Adventures in Letter Writing No. 60: Postbox Portal

There’s a mystery and romance about postboxes, don’t you think? I don’t know what it is that I find so romantic about the sending of letters but I’ve almost decided the sending is equally (if not slightly more so) as lovely as the receiving. It must be the whole process not least the dropping my selection of missives into a chosen postbox. And when I say “chosen” I do mean like in those epic type films like The Matrix where there is actually a “chosen one”. I probably need to explain…

Postboxes. They act like portals don’t they. I mean clearly they don’t, it’s a postman that comes and collects my letters each afternoon and in fact I see the big trucks and vans driving off to the Bournemouth depot on a regular basis but as I don’t sit and watch the postbox physically being emptied (I’m not that weird), it always feels like magic that my letters to all over the country and beyond get delivered pretty much by the very next day.

I have a new (to me) postbox that I’ve been frequenting because of a new job. I’ve even been carrying my letters in the car over 15 miles to put them in it because it really appeals. I’ve started wondering what the postman thinks about all these wax-sealed parchment paper affairs or crazy child-like stickered envelopes suddenly turning up on their patch. It feels like something out of a novel. My new drive to work takes me past Corfe Castle twice a day, in all her ruin and beauty, along now busy, but still ancient highways that cross the heathland, and past earthwalled towns and flooded (of late) flood plains. If I’m lucky I get to see the steam train from Swanage Railway too.

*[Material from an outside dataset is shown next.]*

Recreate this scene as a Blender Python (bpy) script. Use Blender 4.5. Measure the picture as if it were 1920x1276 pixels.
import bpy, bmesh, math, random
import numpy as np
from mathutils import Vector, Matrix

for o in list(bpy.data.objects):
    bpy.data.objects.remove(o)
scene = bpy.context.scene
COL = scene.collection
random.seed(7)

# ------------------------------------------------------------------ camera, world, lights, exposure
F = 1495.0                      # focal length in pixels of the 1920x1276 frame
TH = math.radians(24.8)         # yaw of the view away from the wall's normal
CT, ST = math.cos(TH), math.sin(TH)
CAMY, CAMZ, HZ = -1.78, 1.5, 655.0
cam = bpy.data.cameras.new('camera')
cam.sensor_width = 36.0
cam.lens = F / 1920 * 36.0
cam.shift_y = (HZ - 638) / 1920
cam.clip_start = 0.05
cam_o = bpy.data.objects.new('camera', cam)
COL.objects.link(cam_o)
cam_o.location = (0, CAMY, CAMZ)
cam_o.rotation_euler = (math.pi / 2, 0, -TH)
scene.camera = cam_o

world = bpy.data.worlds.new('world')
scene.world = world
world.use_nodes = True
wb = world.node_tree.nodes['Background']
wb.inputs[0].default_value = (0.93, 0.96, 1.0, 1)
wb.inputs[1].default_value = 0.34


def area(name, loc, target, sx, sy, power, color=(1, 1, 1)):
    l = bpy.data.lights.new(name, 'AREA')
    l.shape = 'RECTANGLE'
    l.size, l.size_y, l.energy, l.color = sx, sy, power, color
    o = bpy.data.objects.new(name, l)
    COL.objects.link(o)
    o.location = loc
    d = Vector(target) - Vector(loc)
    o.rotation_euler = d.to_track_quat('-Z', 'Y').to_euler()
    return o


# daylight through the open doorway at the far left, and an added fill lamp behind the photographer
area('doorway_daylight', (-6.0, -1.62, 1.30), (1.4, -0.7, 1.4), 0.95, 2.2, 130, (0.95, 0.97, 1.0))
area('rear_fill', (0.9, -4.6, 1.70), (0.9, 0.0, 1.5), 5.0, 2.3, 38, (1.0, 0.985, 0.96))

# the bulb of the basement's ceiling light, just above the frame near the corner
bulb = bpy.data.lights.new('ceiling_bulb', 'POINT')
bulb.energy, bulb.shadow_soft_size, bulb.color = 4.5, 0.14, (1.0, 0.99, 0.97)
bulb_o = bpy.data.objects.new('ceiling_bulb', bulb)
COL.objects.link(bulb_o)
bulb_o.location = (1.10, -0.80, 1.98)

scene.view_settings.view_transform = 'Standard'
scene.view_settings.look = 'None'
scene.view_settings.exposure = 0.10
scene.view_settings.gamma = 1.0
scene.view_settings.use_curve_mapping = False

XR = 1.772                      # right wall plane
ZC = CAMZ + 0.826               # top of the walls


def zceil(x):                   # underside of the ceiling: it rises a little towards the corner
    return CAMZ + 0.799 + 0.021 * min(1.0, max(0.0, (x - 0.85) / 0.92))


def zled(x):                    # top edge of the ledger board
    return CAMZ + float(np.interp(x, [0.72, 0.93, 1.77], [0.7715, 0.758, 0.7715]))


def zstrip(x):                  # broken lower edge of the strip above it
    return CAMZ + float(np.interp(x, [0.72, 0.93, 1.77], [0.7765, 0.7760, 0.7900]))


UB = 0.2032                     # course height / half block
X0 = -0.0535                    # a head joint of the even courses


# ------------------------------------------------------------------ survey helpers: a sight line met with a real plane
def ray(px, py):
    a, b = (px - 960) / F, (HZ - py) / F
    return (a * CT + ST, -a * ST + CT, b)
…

The last little bit goes down a winding road over a sweet humpback bridge and past an old Post Office Guesthouse (now just a house) with its original GR postbox outside. It’s my new muse. I like that it’s off the beaten track. I like the thought of the postman, once perhaps often disappointed at an empty collection run, now finding letters to Oxford, Australia, Poland, Lincolnshire, Cornwall, ones to Edward Fox and the Yorkshire Shepherdess, and a few postcards every now and then in there. I do hope it’s the same person each time. I feel some connection with a stranger and that I’ve put my trust in them wholeheartedly to send my wafflings around the world.

I like to think maybe they wake in the morning and in that half light of coming round they ponder what might be waiting for them later in the day. They will be disappointed on occasions because I’m only at the job four days a week but weirdly it’s a motivator for sending out more letters next time I pass. Maybe there are other people doing the same for the same postbox that I don’t know about. And I still do use the busier ones in town but my little silly romantic venture made me want to encourage you all to find a lost and lonely postbox out in the sticks and fill it with magic.

Of course by magic I mean handwritten letters.

Dinah

One thought on “Adventures in Letter Writing No. 60: Postbox Portal

  1. Tracy says:

    I have favoured postboxes too. Even at the nearest large post office, there are three to choose from and I have a favourite. Not sure why, just a whim. Then there are some that I wonder if they even get emptied, they look so out of the way. Thanks for the reminder to spread the letter love around and post from different places. BTW, I love the UK post boxes.